Find every line of the listing below where "scene" appears, and copy it.
»»
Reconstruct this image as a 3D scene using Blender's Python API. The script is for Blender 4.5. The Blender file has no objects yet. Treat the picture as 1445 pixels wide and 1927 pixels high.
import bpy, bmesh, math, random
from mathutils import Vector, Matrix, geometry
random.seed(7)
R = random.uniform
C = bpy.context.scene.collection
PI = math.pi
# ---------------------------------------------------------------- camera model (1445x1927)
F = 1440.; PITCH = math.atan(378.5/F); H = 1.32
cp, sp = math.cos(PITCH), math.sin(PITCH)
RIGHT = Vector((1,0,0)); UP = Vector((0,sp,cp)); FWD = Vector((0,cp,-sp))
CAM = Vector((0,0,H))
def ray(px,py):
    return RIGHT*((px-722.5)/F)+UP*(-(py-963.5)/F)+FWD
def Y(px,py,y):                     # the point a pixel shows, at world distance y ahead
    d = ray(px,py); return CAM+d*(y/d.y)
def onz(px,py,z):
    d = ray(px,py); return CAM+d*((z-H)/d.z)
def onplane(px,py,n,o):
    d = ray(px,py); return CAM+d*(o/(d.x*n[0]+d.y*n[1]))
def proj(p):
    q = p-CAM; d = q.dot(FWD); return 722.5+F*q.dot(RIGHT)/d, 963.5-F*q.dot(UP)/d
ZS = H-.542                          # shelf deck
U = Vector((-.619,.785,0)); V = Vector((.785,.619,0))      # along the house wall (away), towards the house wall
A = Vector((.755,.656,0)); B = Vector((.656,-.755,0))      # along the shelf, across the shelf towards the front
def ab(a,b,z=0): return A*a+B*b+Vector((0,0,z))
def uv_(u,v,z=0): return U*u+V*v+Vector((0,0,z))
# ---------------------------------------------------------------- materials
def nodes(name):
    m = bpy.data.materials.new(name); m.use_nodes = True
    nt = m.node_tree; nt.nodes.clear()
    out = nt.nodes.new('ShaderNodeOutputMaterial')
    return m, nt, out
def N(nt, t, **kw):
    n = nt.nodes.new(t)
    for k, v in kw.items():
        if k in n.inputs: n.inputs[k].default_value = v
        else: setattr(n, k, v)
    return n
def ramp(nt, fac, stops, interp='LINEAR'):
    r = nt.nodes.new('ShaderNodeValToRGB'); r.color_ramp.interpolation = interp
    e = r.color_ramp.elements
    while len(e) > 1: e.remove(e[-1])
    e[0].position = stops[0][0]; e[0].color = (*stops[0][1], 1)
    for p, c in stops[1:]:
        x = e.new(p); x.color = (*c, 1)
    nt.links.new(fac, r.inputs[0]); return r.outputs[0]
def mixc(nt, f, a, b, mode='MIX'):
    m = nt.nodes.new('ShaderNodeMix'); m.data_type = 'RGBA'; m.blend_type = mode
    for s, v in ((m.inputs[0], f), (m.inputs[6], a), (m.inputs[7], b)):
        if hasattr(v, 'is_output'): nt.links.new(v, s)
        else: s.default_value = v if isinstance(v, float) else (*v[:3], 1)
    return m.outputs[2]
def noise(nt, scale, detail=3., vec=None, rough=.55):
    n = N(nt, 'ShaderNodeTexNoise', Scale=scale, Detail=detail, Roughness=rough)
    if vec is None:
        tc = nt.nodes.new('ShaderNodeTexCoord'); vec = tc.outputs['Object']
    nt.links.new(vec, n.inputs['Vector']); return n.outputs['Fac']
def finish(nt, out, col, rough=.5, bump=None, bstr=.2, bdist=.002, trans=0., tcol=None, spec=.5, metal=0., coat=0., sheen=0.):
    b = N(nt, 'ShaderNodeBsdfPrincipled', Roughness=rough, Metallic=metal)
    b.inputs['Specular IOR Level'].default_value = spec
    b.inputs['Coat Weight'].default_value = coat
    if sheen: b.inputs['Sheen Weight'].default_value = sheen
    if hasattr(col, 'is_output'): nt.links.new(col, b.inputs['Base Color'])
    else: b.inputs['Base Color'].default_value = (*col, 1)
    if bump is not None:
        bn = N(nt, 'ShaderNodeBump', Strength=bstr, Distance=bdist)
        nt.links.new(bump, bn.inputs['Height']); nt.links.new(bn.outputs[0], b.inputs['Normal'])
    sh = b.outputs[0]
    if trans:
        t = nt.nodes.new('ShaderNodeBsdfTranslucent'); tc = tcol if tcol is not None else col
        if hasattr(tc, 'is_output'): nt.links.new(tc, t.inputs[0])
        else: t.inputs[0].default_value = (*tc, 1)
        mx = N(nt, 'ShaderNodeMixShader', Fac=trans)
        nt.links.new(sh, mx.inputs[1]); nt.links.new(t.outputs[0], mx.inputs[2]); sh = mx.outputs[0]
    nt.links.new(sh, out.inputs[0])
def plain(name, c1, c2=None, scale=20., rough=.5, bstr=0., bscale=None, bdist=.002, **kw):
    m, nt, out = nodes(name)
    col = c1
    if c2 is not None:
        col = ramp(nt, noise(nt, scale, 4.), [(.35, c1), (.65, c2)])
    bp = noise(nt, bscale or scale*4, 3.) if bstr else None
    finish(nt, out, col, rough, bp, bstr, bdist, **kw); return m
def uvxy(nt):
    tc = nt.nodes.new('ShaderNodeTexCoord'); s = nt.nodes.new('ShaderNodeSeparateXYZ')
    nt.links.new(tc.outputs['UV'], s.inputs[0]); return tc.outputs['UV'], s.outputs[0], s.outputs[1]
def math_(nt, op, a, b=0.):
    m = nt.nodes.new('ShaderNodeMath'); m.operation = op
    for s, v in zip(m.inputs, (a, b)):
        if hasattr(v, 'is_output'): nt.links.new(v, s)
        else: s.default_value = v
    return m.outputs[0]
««
§ **Exercise response**:
Reconstruct this image as a 3D scene using Blender's Python API. The script is for Blender 4.5. The Blender file has no objects yet. Treat the picture as 1445 pixels wide and 1927 pixels high.
C = bpy.context.scene.collection